In un conflitto dove non c’è il rapporto per noi ordinario dell’uomo con se stesso e con “l’altro”, ma dove si combattono radicali concezioni della vita, con l’esplicito violento bisogno di sopraffazione dell’altro ed anche di se stessi, di uccidere sgozzando o morire come bombe umane. Tutto ciò ha messo in crisi l’orgoglioso soggettivismo del nostro modello di sviluppo, dove gli scontri di civiltà che pure ci sono stati (si pensi allo scontro ideologico dopo la seconda guerra mondiale) erano stati depotenziati e poi sconfitti da una crescente e trionfante soggettività: dell’imprenditorialità, del lavoro autonomo, dei consumi, dei comportamenti individuali, dei diritti, della stessa dimensione etica.
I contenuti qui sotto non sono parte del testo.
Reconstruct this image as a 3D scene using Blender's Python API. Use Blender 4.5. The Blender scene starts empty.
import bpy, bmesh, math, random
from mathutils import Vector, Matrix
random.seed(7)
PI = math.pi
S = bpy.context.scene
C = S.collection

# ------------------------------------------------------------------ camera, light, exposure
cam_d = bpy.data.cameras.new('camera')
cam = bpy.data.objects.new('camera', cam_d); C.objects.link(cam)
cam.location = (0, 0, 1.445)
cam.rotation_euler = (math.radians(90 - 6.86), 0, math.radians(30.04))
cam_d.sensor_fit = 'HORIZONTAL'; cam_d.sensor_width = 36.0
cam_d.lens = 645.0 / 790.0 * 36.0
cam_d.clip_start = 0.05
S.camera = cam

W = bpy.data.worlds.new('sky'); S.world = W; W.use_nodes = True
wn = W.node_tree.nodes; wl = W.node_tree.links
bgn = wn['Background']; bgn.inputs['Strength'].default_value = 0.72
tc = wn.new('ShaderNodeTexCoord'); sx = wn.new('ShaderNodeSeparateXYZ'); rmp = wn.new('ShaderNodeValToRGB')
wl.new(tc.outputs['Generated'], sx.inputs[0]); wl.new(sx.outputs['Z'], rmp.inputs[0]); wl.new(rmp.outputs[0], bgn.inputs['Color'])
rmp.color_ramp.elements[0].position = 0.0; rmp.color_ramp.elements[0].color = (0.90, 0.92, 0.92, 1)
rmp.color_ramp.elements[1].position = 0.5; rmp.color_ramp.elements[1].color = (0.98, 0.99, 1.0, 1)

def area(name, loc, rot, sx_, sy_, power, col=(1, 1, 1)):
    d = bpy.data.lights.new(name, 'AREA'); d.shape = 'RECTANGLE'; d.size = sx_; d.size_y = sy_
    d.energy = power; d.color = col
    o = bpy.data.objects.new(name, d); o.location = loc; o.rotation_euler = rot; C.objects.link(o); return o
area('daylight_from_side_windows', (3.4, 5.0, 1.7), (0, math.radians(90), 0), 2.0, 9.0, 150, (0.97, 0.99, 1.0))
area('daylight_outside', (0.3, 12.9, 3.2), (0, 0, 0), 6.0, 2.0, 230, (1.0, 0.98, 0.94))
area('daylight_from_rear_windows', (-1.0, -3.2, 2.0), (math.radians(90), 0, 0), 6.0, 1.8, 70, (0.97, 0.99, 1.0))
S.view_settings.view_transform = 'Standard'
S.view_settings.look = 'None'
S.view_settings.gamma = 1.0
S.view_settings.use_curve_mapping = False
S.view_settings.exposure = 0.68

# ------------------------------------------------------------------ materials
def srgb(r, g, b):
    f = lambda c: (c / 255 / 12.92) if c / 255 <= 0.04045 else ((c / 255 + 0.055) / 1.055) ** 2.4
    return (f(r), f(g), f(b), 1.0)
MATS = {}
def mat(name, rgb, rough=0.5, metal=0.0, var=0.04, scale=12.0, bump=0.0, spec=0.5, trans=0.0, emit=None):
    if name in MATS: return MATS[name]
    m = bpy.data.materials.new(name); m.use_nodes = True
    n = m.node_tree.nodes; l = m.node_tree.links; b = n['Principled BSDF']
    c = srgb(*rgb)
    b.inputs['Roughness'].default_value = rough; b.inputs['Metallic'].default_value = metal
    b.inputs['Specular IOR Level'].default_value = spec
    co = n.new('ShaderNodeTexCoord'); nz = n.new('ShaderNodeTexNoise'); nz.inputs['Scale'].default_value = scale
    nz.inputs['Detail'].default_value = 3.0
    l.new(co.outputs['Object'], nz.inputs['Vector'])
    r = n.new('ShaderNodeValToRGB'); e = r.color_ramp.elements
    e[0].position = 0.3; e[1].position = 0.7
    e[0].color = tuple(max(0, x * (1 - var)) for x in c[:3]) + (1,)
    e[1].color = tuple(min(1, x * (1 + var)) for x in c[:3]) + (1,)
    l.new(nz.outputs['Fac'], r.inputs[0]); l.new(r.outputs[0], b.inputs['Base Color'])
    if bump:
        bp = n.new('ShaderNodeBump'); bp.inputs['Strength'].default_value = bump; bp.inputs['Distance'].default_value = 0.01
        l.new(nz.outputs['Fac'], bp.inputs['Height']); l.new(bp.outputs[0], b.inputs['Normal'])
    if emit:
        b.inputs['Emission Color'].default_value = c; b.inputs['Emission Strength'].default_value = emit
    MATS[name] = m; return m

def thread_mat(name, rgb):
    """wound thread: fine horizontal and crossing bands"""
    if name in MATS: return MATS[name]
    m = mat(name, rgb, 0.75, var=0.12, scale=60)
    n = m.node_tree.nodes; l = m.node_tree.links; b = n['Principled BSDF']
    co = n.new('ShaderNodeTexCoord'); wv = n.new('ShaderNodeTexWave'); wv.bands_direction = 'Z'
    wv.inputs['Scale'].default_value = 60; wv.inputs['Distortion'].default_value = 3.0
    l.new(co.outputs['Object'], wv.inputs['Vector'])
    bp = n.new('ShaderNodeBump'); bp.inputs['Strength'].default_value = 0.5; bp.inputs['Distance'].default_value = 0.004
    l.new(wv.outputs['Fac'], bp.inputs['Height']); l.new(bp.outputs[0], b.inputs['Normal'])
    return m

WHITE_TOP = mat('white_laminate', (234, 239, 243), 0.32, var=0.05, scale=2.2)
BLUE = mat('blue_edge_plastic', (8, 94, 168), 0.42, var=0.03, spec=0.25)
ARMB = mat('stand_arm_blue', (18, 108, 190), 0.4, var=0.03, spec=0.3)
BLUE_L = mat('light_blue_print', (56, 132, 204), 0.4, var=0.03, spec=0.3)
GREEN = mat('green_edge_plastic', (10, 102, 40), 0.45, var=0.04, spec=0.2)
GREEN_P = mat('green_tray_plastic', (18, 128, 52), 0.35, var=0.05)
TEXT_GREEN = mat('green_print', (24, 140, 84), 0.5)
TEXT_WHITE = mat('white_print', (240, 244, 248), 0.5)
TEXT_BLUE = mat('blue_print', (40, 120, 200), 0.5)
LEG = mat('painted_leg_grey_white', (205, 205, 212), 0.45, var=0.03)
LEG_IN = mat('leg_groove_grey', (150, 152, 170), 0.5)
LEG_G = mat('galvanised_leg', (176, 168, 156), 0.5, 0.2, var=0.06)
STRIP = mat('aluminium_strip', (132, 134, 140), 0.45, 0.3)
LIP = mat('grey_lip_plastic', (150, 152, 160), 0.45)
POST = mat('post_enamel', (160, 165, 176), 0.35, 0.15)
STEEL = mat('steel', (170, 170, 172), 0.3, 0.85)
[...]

Forse per questo insopprimibile riferimento alla propria sfera soggettiva abbiamo risposto al ritorno alienante e violento del sacro (nessuno se ne adonti) con una grande rimozione, quasi un ripiegamento nel fatalismo individuale”.
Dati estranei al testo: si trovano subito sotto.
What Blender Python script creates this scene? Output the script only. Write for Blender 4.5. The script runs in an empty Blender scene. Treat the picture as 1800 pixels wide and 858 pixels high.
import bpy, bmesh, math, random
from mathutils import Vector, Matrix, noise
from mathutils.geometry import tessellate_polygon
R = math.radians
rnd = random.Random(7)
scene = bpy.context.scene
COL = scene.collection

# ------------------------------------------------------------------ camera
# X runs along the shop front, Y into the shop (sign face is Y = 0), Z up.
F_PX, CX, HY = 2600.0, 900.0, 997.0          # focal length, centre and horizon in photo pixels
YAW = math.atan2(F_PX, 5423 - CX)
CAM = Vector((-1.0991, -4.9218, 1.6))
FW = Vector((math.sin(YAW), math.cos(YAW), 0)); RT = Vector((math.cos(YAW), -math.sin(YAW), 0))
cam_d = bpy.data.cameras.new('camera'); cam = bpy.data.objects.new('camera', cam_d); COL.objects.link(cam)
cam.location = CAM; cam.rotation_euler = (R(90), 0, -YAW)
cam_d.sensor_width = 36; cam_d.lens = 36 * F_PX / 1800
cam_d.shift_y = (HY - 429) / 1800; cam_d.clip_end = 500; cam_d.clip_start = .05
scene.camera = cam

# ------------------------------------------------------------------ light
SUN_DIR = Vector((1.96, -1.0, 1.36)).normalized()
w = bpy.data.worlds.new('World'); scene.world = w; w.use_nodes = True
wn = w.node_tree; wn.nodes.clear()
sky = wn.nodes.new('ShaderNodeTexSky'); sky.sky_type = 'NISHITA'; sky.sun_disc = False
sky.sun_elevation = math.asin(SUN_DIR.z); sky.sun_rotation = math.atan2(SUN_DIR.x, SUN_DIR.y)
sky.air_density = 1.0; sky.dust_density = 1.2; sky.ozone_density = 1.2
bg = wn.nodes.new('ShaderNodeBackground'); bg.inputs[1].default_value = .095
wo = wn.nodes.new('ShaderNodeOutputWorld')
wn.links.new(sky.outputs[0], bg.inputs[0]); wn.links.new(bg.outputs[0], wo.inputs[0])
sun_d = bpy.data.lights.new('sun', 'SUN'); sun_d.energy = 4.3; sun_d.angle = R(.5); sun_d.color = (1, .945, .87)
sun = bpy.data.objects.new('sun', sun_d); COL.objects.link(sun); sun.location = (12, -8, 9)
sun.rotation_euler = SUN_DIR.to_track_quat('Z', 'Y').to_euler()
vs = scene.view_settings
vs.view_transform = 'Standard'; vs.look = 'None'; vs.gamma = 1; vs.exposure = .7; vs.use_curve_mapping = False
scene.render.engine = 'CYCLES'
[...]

Diventa decisivo lo spazio. “Non c’è chi non veda che i due grandi fenomeni esplosi negli ultimi mesi (il ritorno degradato della violenza del sacro e la crescita dell’artificialità di scienza e diritto) rompono non solo l’aurea tranquillità in cui vorremmo vivere, ma anche e forse specialmente la nostra recente affezione allo sviluppo socioeconomico, al progresso collettivo, alla storia costruita collettivamente nel tempo.
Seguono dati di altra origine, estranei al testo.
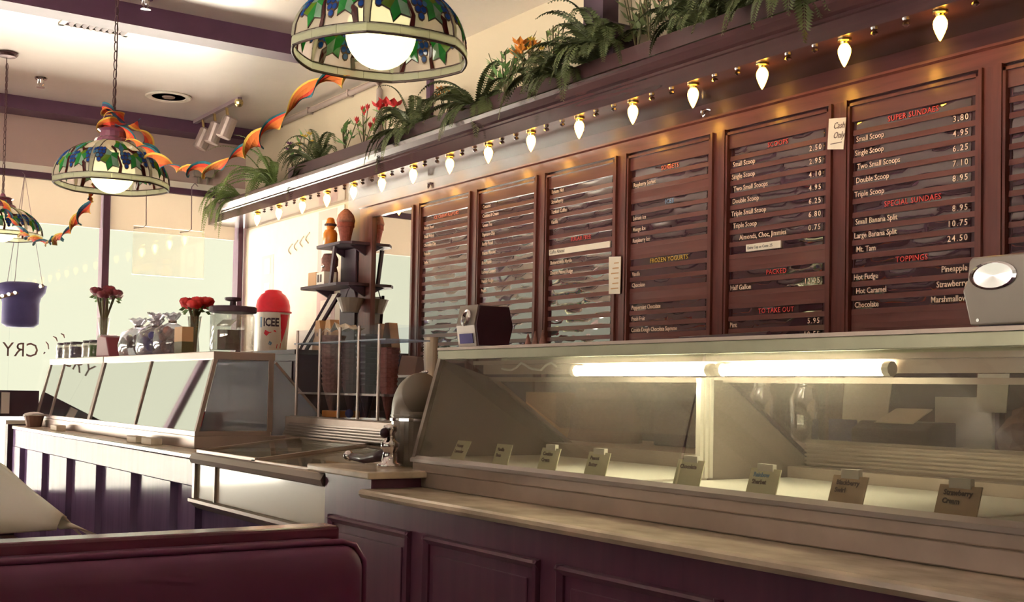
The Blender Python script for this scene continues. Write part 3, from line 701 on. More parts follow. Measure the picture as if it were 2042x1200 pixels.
# ---- things on top of the left case
ZL = 1.389
def jar(name, x, y, r, h, lb, cat, group=None, fill='indigo', lid='dark', cap=.18):
    t = thing(name, (x, y, ZL), lb, cat, group)
    MB().lathe([(r*.95, 0), (r, .006), (r, h*.8), (r*.8, h*.92), (r*.8, h*.9), (r*.94, h*.78), (r*.94, .01), (.001, .01)], 16, (x, y, ZL)).build('glass_body', MT['jar'], t, smooth=True)
    MB().lathe([(.001, .011), (r*.9, .011), (r*.9, h*.72), (.001, h*.74)], 14, (x, y, ZL)).build('contents', MT[fill], t, smooth=True)
    MB().lathe([(r*.86, h*.9), (r*.88, h*.91), (r*.88, h*(.91+cap*.6)), (.001, h*(.92+cap*.6))], 16, (x, y, ZL)).build('lid', MT[lid], t)
    return t
jl = ['far left end', 'second from far end', 'third from far end', 'fourth, before the dark roses', 'fifth, beside the red packet']
for i, (y, f) in enumerate(((9.82, 'indigo'), (9.62, 'white'), (9.42, 'indigo'), (9.05, 'white'), (8.88, 'leaf'))):
    jar('sweet_jar', 2.36, y, .055, .125, 'small glass sweet jar on the far case top, '+jl[i], 'jar', 'sweet jars on the far case top', f, 'dark')
def rose(mb, c, r):
    for k in range(9):
        a = k*2.4; rr = r*(.25+.75*k/8)
        mb.sphere((c[0]+rr*.6*cos(a), c[1]+rr*.6*sin(a), c[2]-rr*.25), r*(.45+.04*k), 6, 4, 1, 1, .8)
def rose_vase(x, y, lb, pet, H=.155, spread=.06, hh=.06):
    t = thing('rose_vase', (x, y, ZL), lb, 'vase', 'vases of roses on the far case')
    MB().lathe([(.034, 0), (.036, .01), (.028, H*.5), (.046, H), (.043, H), (.025, H*.5), (.032, .012), (.001, .012)], 14, (x, y, ZL)).build('vase', MT['jar'], t, smooth=True)
    rnd = random.Random(int(y*100)); st = MB(); pt = MB(); lf = MB()
    for k in range(9):
        a = k*2.399; rr = spread*sqrt((k+.5)/9); tip = (x+rr*cos(a), y+rr*1.15*sin(a), ZL+H+hh+.035*rnd.random()-.35*rr)
        st.tube([(x+.01*cos(a), y+.01*sin(a), ZL+.02), (x+.02*cos(a), y+.02*sin(a), ZL+H), tip], .008, 5); rose(pt, tip, .046)
        b = Vector(tip)+Vector((0, 0, -.05)); d = Vector((cos(a), sin(a), -.3))*.05
        MB().quad3(b, b+d*.5+Vector((0, 0, .012)), b+d, b+d*.5-Vector((0, 0, .012)), .002).build('leaf', MT['leaf'], t)
    st.build('stem', MT['stem'], t); pt.build('blossom', MT[pet], t, smooth=True)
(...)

Se la nostra vita futura non è più dominabile da noi (perché appiattita dal dominio della scienza e del diritto, dalla atemporalità del sacro) non è più decisivo il tempo; e diventa di contro importante lo spazio, la gestione della spazialità. Questa è la risposta corrente, si tratti dello spazio che delimita e fa parlare i nostri borghi; si tratti di appartamenti ed isole virtuali per gli spettacoli televisivi; si tratti delle strategie industriali centrate sulla de-localizzazione spaziale; si tratti di tutti gli investimenti nelle aree agricole e interne ‘per non lasciare spazi vuoti’; si tratti di conflitti su dove localizzare gli impianti di smaltimento dei rifiuti; si tratti del ritorno dello spazio localistico nella redistribuzione del potere; si tratti della crescente importanza della gestione del territorio e dei suoi flussi (dalla logistica al cabotaggio alla difesa del paesaggio); si tratti infine di quella spaziale tentazione che è il narcisismo del corpo (‘l’unica estensione che è tutta nostra’)”.

(citazioni dal 38° Rapporto Censis sulla situazione sociale del paese 2004).